▼▼▼

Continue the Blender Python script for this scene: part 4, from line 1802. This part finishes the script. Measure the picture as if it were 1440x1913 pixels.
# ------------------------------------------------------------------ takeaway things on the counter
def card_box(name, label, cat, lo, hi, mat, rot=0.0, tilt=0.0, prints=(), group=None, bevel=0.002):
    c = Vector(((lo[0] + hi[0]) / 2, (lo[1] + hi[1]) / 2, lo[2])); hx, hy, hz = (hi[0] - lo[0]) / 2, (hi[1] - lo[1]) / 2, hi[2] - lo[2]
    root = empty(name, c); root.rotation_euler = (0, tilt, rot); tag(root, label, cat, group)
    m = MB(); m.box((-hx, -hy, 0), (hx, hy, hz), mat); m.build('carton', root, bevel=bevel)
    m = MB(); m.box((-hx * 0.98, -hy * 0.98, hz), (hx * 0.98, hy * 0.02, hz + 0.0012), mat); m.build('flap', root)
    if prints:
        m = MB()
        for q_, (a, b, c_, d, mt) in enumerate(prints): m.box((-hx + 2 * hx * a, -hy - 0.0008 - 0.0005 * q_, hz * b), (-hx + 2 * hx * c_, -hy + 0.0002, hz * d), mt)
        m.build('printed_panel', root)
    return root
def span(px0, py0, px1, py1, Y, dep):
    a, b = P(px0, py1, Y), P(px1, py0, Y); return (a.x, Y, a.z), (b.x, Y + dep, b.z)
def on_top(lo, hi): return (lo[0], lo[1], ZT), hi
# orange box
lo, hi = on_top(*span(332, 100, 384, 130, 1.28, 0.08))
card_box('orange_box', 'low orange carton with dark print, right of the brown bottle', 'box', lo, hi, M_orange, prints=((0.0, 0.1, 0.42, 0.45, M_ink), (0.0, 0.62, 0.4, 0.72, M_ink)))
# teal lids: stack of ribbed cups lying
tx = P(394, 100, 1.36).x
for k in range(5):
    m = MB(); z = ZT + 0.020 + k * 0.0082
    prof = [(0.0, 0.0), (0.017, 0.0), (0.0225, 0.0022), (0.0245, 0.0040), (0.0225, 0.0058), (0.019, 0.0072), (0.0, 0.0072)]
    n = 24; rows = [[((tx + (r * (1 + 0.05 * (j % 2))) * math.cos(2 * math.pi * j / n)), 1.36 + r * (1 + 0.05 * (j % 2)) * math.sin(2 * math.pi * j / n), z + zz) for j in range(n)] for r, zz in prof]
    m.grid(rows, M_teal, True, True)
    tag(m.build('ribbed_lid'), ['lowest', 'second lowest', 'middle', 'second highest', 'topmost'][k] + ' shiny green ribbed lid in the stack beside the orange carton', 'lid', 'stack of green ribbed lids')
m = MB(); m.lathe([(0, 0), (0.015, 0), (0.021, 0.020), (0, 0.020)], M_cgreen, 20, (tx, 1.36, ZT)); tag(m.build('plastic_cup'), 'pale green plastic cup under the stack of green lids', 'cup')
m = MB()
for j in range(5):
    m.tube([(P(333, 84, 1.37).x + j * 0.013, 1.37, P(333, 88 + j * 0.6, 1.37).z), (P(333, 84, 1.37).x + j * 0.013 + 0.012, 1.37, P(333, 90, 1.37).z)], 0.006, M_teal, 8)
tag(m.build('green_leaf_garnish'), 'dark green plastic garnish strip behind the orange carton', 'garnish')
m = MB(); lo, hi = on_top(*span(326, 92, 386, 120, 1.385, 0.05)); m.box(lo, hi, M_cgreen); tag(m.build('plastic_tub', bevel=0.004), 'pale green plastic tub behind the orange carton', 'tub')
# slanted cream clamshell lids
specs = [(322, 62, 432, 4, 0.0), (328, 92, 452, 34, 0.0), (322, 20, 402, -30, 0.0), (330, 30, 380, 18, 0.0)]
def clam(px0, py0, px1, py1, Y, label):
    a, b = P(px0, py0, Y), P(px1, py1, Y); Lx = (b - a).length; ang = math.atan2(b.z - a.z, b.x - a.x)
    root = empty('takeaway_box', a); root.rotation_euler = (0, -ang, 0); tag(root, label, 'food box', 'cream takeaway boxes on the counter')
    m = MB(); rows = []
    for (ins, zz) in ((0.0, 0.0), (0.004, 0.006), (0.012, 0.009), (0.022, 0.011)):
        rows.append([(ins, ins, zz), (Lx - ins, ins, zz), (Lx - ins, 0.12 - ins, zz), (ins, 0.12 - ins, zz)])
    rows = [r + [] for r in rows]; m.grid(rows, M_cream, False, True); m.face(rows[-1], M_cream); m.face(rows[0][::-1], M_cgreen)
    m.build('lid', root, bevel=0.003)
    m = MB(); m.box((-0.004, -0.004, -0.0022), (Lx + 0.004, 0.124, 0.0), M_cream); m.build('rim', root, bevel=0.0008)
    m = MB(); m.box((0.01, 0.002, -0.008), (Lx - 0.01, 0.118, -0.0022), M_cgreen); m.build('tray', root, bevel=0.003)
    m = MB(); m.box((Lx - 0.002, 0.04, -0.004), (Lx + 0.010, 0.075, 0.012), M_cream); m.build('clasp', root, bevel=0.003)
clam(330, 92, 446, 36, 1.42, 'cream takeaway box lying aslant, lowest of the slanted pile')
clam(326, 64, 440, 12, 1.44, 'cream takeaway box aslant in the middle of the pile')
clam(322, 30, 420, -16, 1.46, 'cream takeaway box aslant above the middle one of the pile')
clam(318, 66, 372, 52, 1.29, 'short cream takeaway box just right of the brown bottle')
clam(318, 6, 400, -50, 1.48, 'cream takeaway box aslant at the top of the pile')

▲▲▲

#### Stated goal
Copy all of the data. Keep every word exactly as it is.

#### Answer to the problem
Continue the Blender Python script for this scene: part 4, from line 1802. This part finishes the script. Measure the picture as if it were 1440x1913 pixels.
# ------------------------------------------------------------------ takeaway things on the counter
def card_box(name, label, cat, lo, hi, mat, rot=0.0, tilt=0.0, prints=(), group=None, bevel=0.002):
    c = Vector(((lo[0] + hi[0]) / 2, (lo[1] + hi[1]) / 2, lo[2])); hx, hy, hz = (hi[0] - lo[0]) / 2, (hi[1] - lo[1]) / 2, hi[2] - lo[2]
    root = empty(name, c); root.rotation_euler = (0, tilt, rot); tag(root, label, cat, group)
    m = MB(); m.box((-hx, -hy, 0), (hx, hy, hz), mat); m.build('carton', root, bevel=bevel)
    m = MB(); m.box((-hx * 0.98, -hy * 0.98, hz), (hx * 0.98, hy * 0.02, hz + 0.0012), mat); m.build('flap', root)
    if prints:
        m = MB()
        for q_, (a, b, c_, d, mt) in enumerate(prints): m.box((-hx + 2 * hx * a, -hy - 0.0008 - 0.0005 * q_, hz * b), (-hx + 2 * hx * c_, -hy + 0.0002, hz * d), mt)
        m.build('printed_panel', root)
    return root
def span(px0, py0, px1, py1, Y, dep):
    a, b = P(px0, py1, Y), P(px1, py0, Y); return (a.x, Y, a.z), (b.x, Y + dep, b.z)
def on_top(lo, hi): return (lo[0], lo[1], ZT), hi
# orange box
lo, hi = on_top(*span(332, 100, 384, 130, 1.28, 0.08))
card_box('orange_box', 'low orange carton with dark print, right of the brown bottle', 'box', lo, hi, M_orange, prints=((0.0, 0.1, 0.42, 0.45, M_ink), (0.0, 0.62, 0.4, 0.72, M_ink)))
# teal lids: stack of ribbed cups lying
tx = P(394, 100, 1.36).x
for k in range(5):
    m = MB(); z = ZT + 0.020 + k * 0.0082
    prof = [(0.0, 0.0), (0.017, 0.0), (0.0225, 0.0022), (0.0245, 0.0040), (0.0225, 0.0058), (0.019, 0.0072), (0.0, 0.0072)]
    n = 24; rows = [[((tx + (r * (1 + 0.05 * (j % 2))) * math.cos(2 * math.pi * j / n)), 1.36 + r * (1 + 0.05 * (j % 2)) * math.sin(2 * math.pi * j / n), z + zz) for j in range(n)] for r, zz in prof]
    m.grid(rows, M_teal, True, True)
    tag(m.build('ribbed_lid'), ['lowest', 'second lowest', 'middle', 'second highest', 'topmost'][k] + ' shiny green ribbed lid in the stack beside the orange carton', 'lid', 'stack of green ribbed lids')
m = MB(); m.lathe([(0, 0), (0.015, 0), (0.021, 0.020), (0, 0.020)], M_cgreen, 20, (tx, 1.36, ZT)); tag(m.build('plastic_cup'), 'pale green plastic cup under the stack of green lids', 'cup')
m = MB()
for j in range(5):
    m.tube([(P(333, 84, 1.37).x + j * 0.013, 1.37, P(333, 88 + j * 0.6, 1.37).z), (P(333, 84, 1.37).x + j * 0.013 + 0.012, 1.37, P(333, 90, 1.37).z)], 0.006, M_teal, 8)
tag(m.build('green_leaf_garnish'), 'dark green plastic garnish strip behind the orange carton', 'garnish')
m = MB(); lo, hi = on_top(*span(326, 92, 386, 120, 1.385, 0.05)); m.box(lo, hi, M_cgreen); tag(m.build('plastic_tub', bevel=0.004), 'pale green plastic tub behind the orange carton', 'tub')
# slanted cream clamshell lids
specs = [(322, 62, 432, 4, 0.0), (328, 92, 452, 34, 0.0), (322, 20, 402, -30, 0.0), (330, 30, 380, 18, 0.0)]
def clam(px0, py0, px1, py1, Y, label):
    a, b = P(px0, py0, Y), P(px1, py1, Y); Lx = (b - a).length; ang = math.atan2(b.z - a.z, b.x - a.x)
    root = empty('takeaway_box', a); root.rotation_euler = (0, -ang, 0); tag(root, label, 'food box', 'cream takeaway boxes on the counter')
    m = MB(); rows = []
    for (ins, zz) in ((0.0, 0.0), (0.004, 0.006), (0.012, 0.009), (0.022, 0.011)):
        rows.append([(ins, ins, zz), (Lx - ins, ins, zz), (Lx - ins, 0.12 - ins, zz), (ins, 0.12 - ins, zz)])
    rows = [r + [] for r in rows]; m.grid(rows, M_cream, False, True); m.face(rows[-1], M_cream); m.face(rows[0][::-1], M_cgreen)
    m.build('lid', root, bevel=0.003)
    m = MB(); m.box((-0.004, -0.004, -0.0022), (Lx + 0.004, 0.124, 0.0), M_cream); m.build('rim', root, bevel=0.0008)
    m = MB(); m.box((0.01, 0.002, -0.008), (Lx - 0.01, 0.118, -0.0022), M_cgreen); m.build('tray', root, bevel=0.003)
    m = MB(); m.box((Lx - 0.002, 0.04, -0.004), (Lx + 0.010, 0.075, 0.012), M_cream); m.build('clasp', root, bevel=0.003)
clam(330, 92, 446, 36, 1.42, 'cream takeaway box lying aslant, lowest of the slanted pile')
clam(326, 64, 440, 12, 1.44, 'cream takeaway box aslant in the middle of the pile')
clam(322, 30, 420, -16, 1.46, 'cream takeaway box aslant above the middle one of the pile')
clam(318, 66, 372, 52, 1.29, 'short cream takeaway box just right of the brown bottle')
clam(318, 6, 400, -50, 1.48, 'cream takeaway box aslant at the top of the pile')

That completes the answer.